Iceland believed briefly it had become the first country in Europe to have a women-majority parliament after its election yesterday, but a recount showed it fell short, an election official has said.

Of the 63 seats in Althing parliament, 30 were won by women, or 47.6%, following the recount in one of Iceland's constituencies.

Earlier today, projections based on final results had credited women with 33 seats, or 52%. Further recounts in the coming days were not ruled out, officials said.

No European country has had more than 50% women representatives, with Sweden coming closest at 47%, according to data compiled by the World Bank.

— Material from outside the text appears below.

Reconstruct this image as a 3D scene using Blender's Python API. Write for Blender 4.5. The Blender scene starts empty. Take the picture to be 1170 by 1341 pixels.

Five other countries in the world currently have parliaments where women hold at least half the seats, according to the Inter-Parliamentary Union: Rwanda (61%), Cuba (53%), Nicaragua and Mexico (both 51%) and the United Arab Emirates (50%).

Unlike some other countries, Iceland does not have legal quotas on female representation in parliament, though some parties do require a minimum number of candidates be women.

Iceland has long been a pioneer in gender equality and women's rights, and has topped the World Economic Forum's ranking of most egalitarian countries for the past 12 years.

It offers the same parental leave to both men and women, and its first law on equal pay for men and women dates back to 1961.

Iceland was the first country to elect a woman as president in 1980, and since 2018 it has had a pioneering gender-equal pay law that puts the onus on employers to prove they are paying the same wages to men and women.

Yesterday's election saw the left-right coalition government widen its majority.

However, Prime Minister Katrin Jakobsdottir's Left Green Movement emerged weakened while her right-wing partners posted strong scores, casting doubt over her future as prime minister.

The current government, which consists of Ms Jakobsdottir's Left-Green Movement, the conservative Independence Party and the centrist-agrarian Progressive Party, said before the election that they would negotiate continued cooperation if they held their majority.

President Gudni Johannesson has yet to officially hand a mandate to the party that will be tasked with forming the next government.